Alberdi, quien pasará la mayor parte de su vida en Europa, llegará al extremo de proponer que el idioma nacional fuese el francés, convencido como sus pares de que las tradiciones hispánicas y cristianas de nuestros sectores populares eran resistentes al “progreso”. A propósito, recordemos que el aporteñado Sarmiento (a quien sugestivamente se lo idealizará como “el profeta de la pampa” a pesar de haber nacido en la provinciana y montañosa San Juan) no escribirá en alguna roca de los Andes “¡barbaros, las ideas no se matan!”, sino “¡barbares, on ne true pas les idées!”.
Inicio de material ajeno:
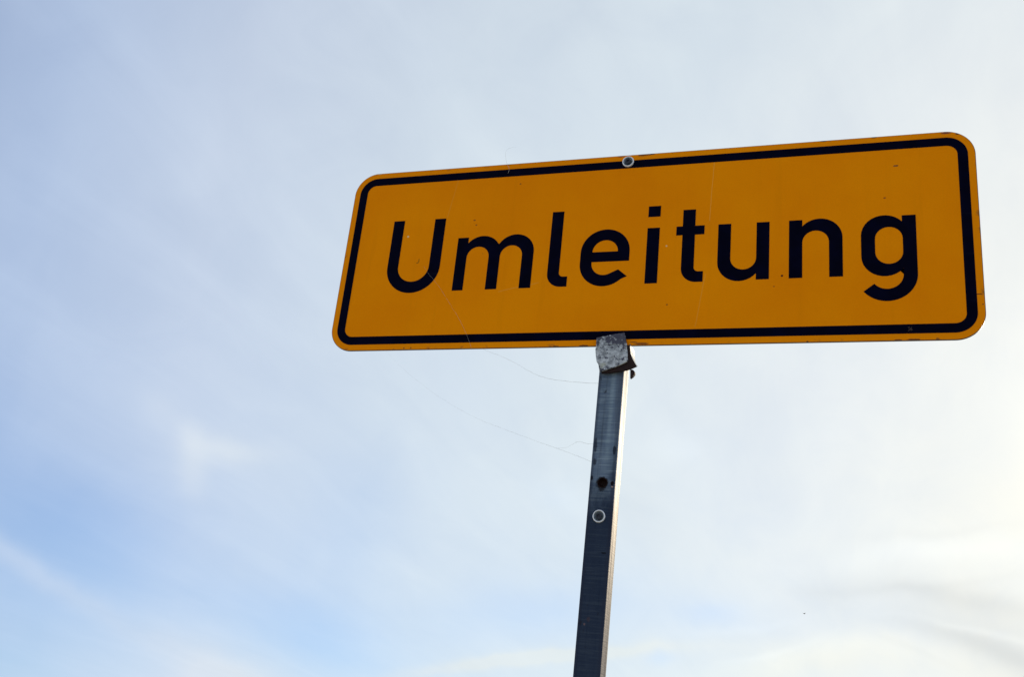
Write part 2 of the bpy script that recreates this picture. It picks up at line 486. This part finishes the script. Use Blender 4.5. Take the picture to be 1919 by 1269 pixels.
# the lower length is more weathered: a ragged boundary under the drilled hole
bound = gg.m('ADD', Z, gg.m('MULTIPLY', gg.m('SUBTRACT', blot, 0.5), 0.16))
weather = gg.map(bound, 1.945, 2.03, 0.83, 0.0)
c = gg.mix(gg.map(blot, 0.3, 0.72, 0, 1), (0.085, 0.125, 0.185), (0.140, 0.195, 0.275))
c = gg.mix(gg.map(hatch, 0.45, 0.72, 0, 0.75), c, (0.23, 0.30, 0.36))
c = gg.mix(gg.map(along, 0.52, 0.70, 0, 0.55), c, (0.06, 0.075, 0.105))
c = gg.mix(weather, c, (0.007, 0.014, 0.038))
pit = gg.noise(gg.mapping(tc, (120, 120, 60)), 1.0, 3.0, 0.6).outputs[0]
c = gg.mix(gg.map(pit, 0.67, 0.73, 0, 0.8), c, (0.020, 0.018, 0.025))
front = gg.m('LESS_THAN', Y, -0.0185)
# pale rubbed streak down the upper length
stx = gg.m('ADD', X, gg.m('MULTIPLY', gg.m('SUBTRACT', blot, 0.5), 0.008))
streak = gg.m('MULTIPLY', gg.map(gg.m('ABSOLUTE', gg.m('SUBTRACT', stx, 0.0045)), 0.0006, 0.0060, 1, 0),
              gg.m('MULTIPLY', gg.map(Z, 2.00, 2.09, 0, 1), gg.map(hatch, 0.30, 0.62, 0.25, 0.85)))
c = gg.mix(gg.m('MULTIPLY', streak, 0.6), c, (0.30, 0.40, 0.47))
# darker towards the two corners of the front face
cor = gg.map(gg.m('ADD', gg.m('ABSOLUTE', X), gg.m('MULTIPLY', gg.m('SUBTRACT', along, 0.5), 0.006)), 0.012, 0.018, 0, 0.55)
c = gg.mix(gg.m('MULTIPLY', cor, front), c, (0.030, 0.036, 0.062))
# stain round the drilled hole, chips near the edges, one with a painted highlight below
pn = gg.noise(tc, 190.0, 4.0, 0.6).outputs[0]
for mx, mz, a, b, mc, s in [(0.0002, 2.0010, .0100, .0125, (.010, .010, .014), .9), (0.0160, 2.0015, .0030, .0042, (.010, .006, .008), .95),
                            (0.0160, 1.9965, .0022, .0012, (.55, .36, .26), .8), (-0.0165, 2.0095, .0022, .0042, (.008, .008, .014), .9),
                            (0.0150, 2.0540, .0026, .0090, (.012, .016, .03), .8), (-0.0150, 2.062, .0030, .0130, (.012, .016, .03), .7),
                            (-0.0140, 2.035, .0030, .0060, (.012, .016, .03), .7), (0.0110, 1.896, .0050, .0011, (.006, .006, .008), .9),
                            (-0.0090, 1.792, .0018, .0022, (.20, .13, .13), .6), (-0.0035, 1.799, .0030, .0040, (.07, .05, .06), .6),
                            (0.0002, 2.0400, .0120, .0012, (.30, .38, .44), .5), (0.002, 2.030, .0100, .0009, (.30, .38, .44), .5)]:
    ex = gg.m('MULTIPLY', gg.m('SUBTRACT', X, mx), 1 / a)
    ez = gg.m('MULTIPLY', gg.m('SUBTRACT', Z, mz), 1 / b)
    d2 = gg.m('ADD', gg.m('MULTIPLY_ADD', ex, ex, gg.m('MULTIPLY', ez, ez)), gg.m('MULTIPLY', gg.m('SUBTRACT', pn, 0.5), 2.0))
    c = gg.mix(gg.m('MULTIPLY', gg.map(d2, 0.45, 1.1, s, 0), front), c, mc)
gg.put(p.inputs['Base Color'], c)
p.inputs['Metallic'].default_value = 0.12
gg.put(p.inputs['Roughness'], gg.map(along, 0.3, 0.7, 0.50, 0.62))
p.inputs['IOR'].default_value = 1.45
gg.put(p.inputs['Specular IOR Level'], gg.map(along, 0.38, 0.62, 0.075, 0.030))
p.inputs['Specular Tint'].default_value = (0.92, 0.82, 0.66, 1)
bp = gg.n('ShaderNodeBump')
bp.inputs['Strength'].default_value = 0.35
bp.inputs['Distance'].default_value = 0.0006
gg.put(bp.inputs['Height'], gg.m('ADD', hatch, gg.m('MULTIPLY', along, 0.6)))
gg.put(p.inputs['Normal'], bp.outputs[0])

PLATE, gg, p = material('mottled_zinc_plate')
tc = gg.n('ShaderNodeTexCoord').outputs['Object']
sx = gg.n('ShaderNodeSeparateXYZ')
gg.put(sx.inputs[0], tc)
n1 = gg.noise(tc, 120.0, 5.0, 0.65).outputs[0]
n2 = gg.noise(tc, 210.0, 4.0, 0.6).outputs[0]
n3 = gg.noise(tc, 75.0, 5.0, 0.6).outputs[0]
c = gg.mix(gg.map(n1, 0.36, 0.64, 0, 1), (0.19, 0.21, 0.23), (0.55, 0.59, 0.62))
c = gg.mix(gg.map(gg.noise(tc, 95.0, 2.0).outputs[0], 0.56, 0.70, 0, 0.5), c, (0.30, 0.31, 0.16))
# flaked spots, and grime that is thicker up by the plate of the sign
spot = gg.m('ADD', n2, gg.m('MULTIPLY', gg.m('SUBTRACT', n3, 0.5), 0.5))
spot = gg.m('ADD', spot, gg.map(sx.outputs[2], -0.012, 0.022, 0.0, 0.26))
c = gg.mix(gg.map(spot, 0.545, 0.635, 0, 0.95), c, (0.03, 0.03, 0.06))
gg.put(p.inputs['Base Color'], c)
p.inputs['Metallic'].default_value = 0.15
p.inputs['Roughness'].default_value = 0.5
bp = gg.n('ShaderNodeBump')
bp.inputs['Strength'].default_value = 0.4
bp.inputs['Distance'].default_value = 0.0006
gg.put(bp.inputs['Height'], n2)
gg.put(p.inputs['Normal'], bp.outputs[0])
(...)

Nada hay reprochable en la intención de incorporar a lo nuestro aquellos progresos de civilizaciones de allende los mares. Lo reclamable es que se hubiera hecho mejores esfuerzos para articular la supuesta “civilización” ajena con la prejuiciada “barbarie” propia. Tarea descartable para quienes pensaban como Alberdi quien, nada menos que en el texto de “Las Bases”, en el que nuestra Constitución será apéndice, escribirá: “Es utopía, sueño y paralogismo puro el pensar que nuestra raza hispanoamericana, tal como salió dormida de su tenebroso pasado colonial, pueda realizar hoy la republica representativa” (Pág. 5 de la edición de Besancon). Como puede verse don Juan Bautista no tendrá empacho de referirse a una “raza” desgradada a la que habrá que reemplazarla por otra mejor, la anglosajona: “Ella está identificada al vapor, al comercio, a la libertad, y nos será imposible radicar estas cosas entre nosotros sin la cooperación activa de esta raza de progreso y de la civilización” (Pág. 139) Es a esto y no a otra cosa a lo que se refiere cuando señala aquello tan frecuente y equivocadamente citado de “gobernar es poblar”. Poblar de cabellos rubios y ojos claros….
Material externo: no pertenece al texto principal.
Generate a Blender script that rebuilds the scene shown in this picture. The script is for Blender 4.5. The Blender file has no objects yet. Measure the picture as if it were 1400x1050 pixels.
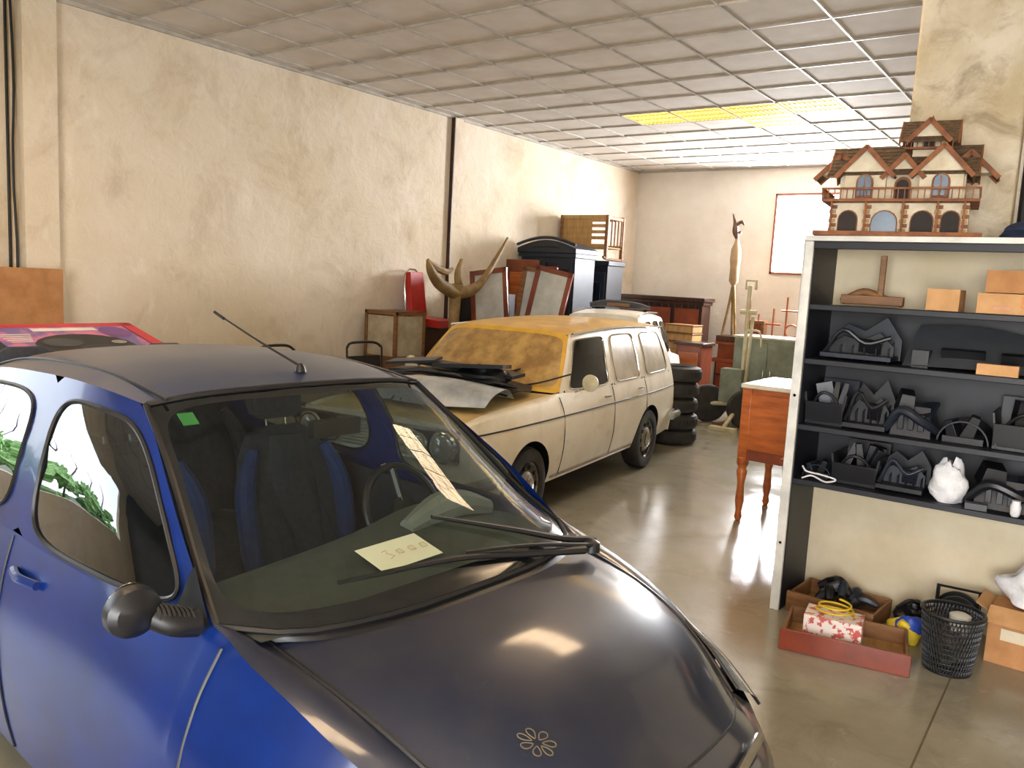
import bpy, bmesh, random
import numpy as np
from math import *
from mathutils import Matrix, Vector
random.seed(7)
scene=bpy.context.scene
# ------------------------------------------------------------------ materials
def lin(c):
    return tuple(((x/255)/12.92 if x/255<=.04045 else ((x/255+.055)/1.055)**2.4) for x in c)+(1,)
MATS={}
def mat(name,col,rough=.6,metal=0,col2=None,scale=6,bump=0,bscale=None,coat=0,emit=0,spec=.5,stretch=None,contrast=(.35,.65),rvar=0,detail=6,cr_=.06):
    if name in MATS: return MATS[name]
    m=bpy.data.materials.new(name); m.use_nodes=True; nt=m.node_tree; N=nt.nodes; L=nt.links
    b=N['Principled BSDF']
    b.inputs['Base Color'].default_value=lin(col); b.inputs['Roughness'].default_value=rough; b.inputs['Metallic'].default_value=metal
    b.inputs['Coat Weight'].default_value=coat; b.inputs['Coat Roughness'].default_value=cr_
    b.inputs['Specular IOR Level'].default_value=spec
    if emit:
        b.inputs['Emission Color'].default_value=lin(col); b.inputs['Emission Strength'].default_value=emit
    tc=N.new('ShaderNodeTexCoord'); mp=N.new('ShaderNodeMapping'); L.new(tc.outputs['Object'],mp.inputs[0])
    if stretch: mp.inputs['Scale'].default_value=stretch
    if col2 is None: col2=tuple(max(0,c*.86) for c in col)
    n=N.new('ShaderNodeTexNoise'); n.inputs['Scale'].default_value=scale; n.inputs['Detail'].default_value=detail; n.inputs['Roughness'].default_value=.6
    L.new(mp.outputs[0],n.inputs['Vector'])
    r=N.new('ShaderNodeValToRGB'); r.color_ramp.elements[0].position=contrast[0]; r.color_ramp.elements[1].position=contrast[1]
    r.color_ramp.elements[0].color=lin(col); r.color_ramp.elements[1].color=lin(col2)
    L.new(n.outputs['Fac'],r.inputs[0]); L.new(r.outputs[0],b.inputs['Base Color'])
    if emit: L.new(r.outputs[0],b.inputs['Emission Color'])
    if rvar:
        mr=N.new('ShaderNodeMapRange'); mr.inputs['From Min'].default_value=.3; mr.inputs['From Max'].default_value=.7
        mr.inputs['To Min'].default_value=max(.02,rough-rvar); mr.inputs['To Max'].default_value=rough+rvar
        L.new(n.outputs['Fac'],mr.inputs[0]); L.new(mr.outputs[0],b.inputs['Roughness'])
    if bump:
        n2=N.new('ShaderNodeTexNoise'); n2.inputs['Scale'].default_value=bscale or scale*4; n2.inputs['Detail'].default_value=8; n2.inputs['Distortion'].default_value=.6; n2.inputs['Roughness'].default_value=.65
        L.new(mp.outputs[0],n2.inputs['Vector'])
        bp=N.new('ShaderNodeBump'); bp.inputs['Strength'].default_value=bump; bp.inputs['Distance'].default_value=.02
        L.new(n2.outputs['Fac'],bp.inputs['Height']); L.new(bp.outputs[0],b.inputs['Normal'])
    MATS[name]=m; return m
def stains(m,col,scale,lo,hi,amt,stretch=(1,1,1)):
    """second layer of darker scuffs mixed over the base colour"""
    nt=m.node_tree; N=nt.nodes; L=nt.links; b=N['Principled BSDF']
    src=b.inputs['Base Color'].links[0].from_socket
    tc=N.new('ShaderNodeTexCoord'); mp=N.new('ShaderNodeMapping'); mp.inputs['Scale'].default_value=stretch; L.new(tc.outputs['Object'],mp.inputs[0])
    n=N.new('ShaderNodeTexNoise'); n.inputs['Scale'].default_value=scale; n.inputs['Detail'].default_value=10; n.inputs['Roughness'].default_value=.7; n.inputs['Distortion'].default_value=.8
    L.new(mp.outputs[0],n.inputs['Vector'])
    mr=N.new('ShaderNodeMapRange'); mr.inputs['From Min'].default_value=lo; mr.inputs['From Max'].default_value=hi; mr.inputs['To Max'].default_value=amt
    L.new(n.outputs['Fac'],mr.inputs[0])
    mx=N.new('ShaderNodeMixRGB'); mx.inputs[2].default_value=lin(col); L.new(mr.outputs[0],mx.inputs[0]); L.new(src,mx.inputs[1]); L.new(mx.outputs[0],b.inputs['Base Color'])
def glass(name,tint=(200,215,205),gl=1.0):
    m=bpy.data.materials.new(name); m.use_nodes=True; nt=m.node_tree; N=nt.nodes; L=nt.links; N.clear()
    o=N.new('ShaderNodeOutputMaterial'); t=N.new('ShaderNodeBsdfTransparent'); t.inputs[0].default_value=lin(tint)
    g=N.new('ShaderNodeBsdfGlossy'); g.inputs['Roughness'].default_value=.015; g.inputs['Color'].default_value=(.95,.97,1,1)
    lw=N.new('ShaderNodeLayerWeight'); lw.inputs['Blend'].default_value=.5
    p=N.new('ShaderNodeMath'); p.operation='POWER'; p.inputs[1].default_value=4.0; L.new(lw.outputs['Facing'],p.inputs[0])
    a=N.new('ShaderNodeMath'); a.operation='MULTIPLY_ADD'; a.inputs[1].default_value=.6*gl; a.inputs[2].default_value=.045*gl; a.use_clamp=True
    L.new(p.outputs[0],a.inputs[0])
    mx=N.new('ShaderNodeMixShader'); L.new(a.outputs[0],mx.inputs[0]); L.new(t.outputs[0],mx.inputs[1]); L.new(g.outputs[0],mx.inputs[2])
    L.new(mx.outputs[0],o.inputs[0]); MATS[name]=m; return m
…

La propuesta de Alberdi y sus pares fue establecer el liberalismo que convenía a la potencia de entonces, Gran Bretaña, y a los comerciantes de Buenos Aires, pero esto no parecía posible con tanta “chusma” de gauchos, mulatos, indios y orilleros, es decir de argentinas y argentinos mayoritarios: “La libertad es una máquina que, como el vapor, requiere maquinistas inglesas de origen. Sin la cooperación de esa raza es imposible aclimatar la libertad en parte alguna de la tierra” (Pág. 143).
El racismo alberdiano es transparente en cada página que fundamenta “Las Bases” de nuestra Constitución Nacional, no por casualidad copiada casi textualmente de la norteamericana, incluyendo los errores de traducción de la versión de García Sena: “Haced pasar el roto, el gaucho, el cholo, unidad elemental de nuestras masas populares por todas las transformaciones del mejor sistema de instrucción: en cien años no haréis de él un obrero ingles que trabaja, consume, vive digna y confortablemente” (Pág. 43). Alberdi se explayará en consejos que aun hoy tienen dramática vigencia: “Proteged empresas particulares para la construcción de ferrocarriles.
Colmadlas de ventajas, de privilegios, de todo favor imaginable sin deteneros en medio (…)
Entregad todo a capitales extranjeros. Rodead de inmunidades y de privilegios el tesoro extranjero para que ese naturalice entre nosotros” (Pág. 49). José M. Rosas escribirá que esa “naturalización” que pedía don Juan Bautista no consistía “en una asimilación del capital foráneo al país sino, a la inversa, del país al capital foráneo”.
Es entonces en el ideario de algunos de nuestros próceres mayores, sin duda admirables por muchos otros motivos, donde debe rastrearse nuestra debilidad de sentimiento patriótico y la desconfianza en nuestras propias capacidades nacionales, culpables en medida importante de esta trágica Argentina de hoy.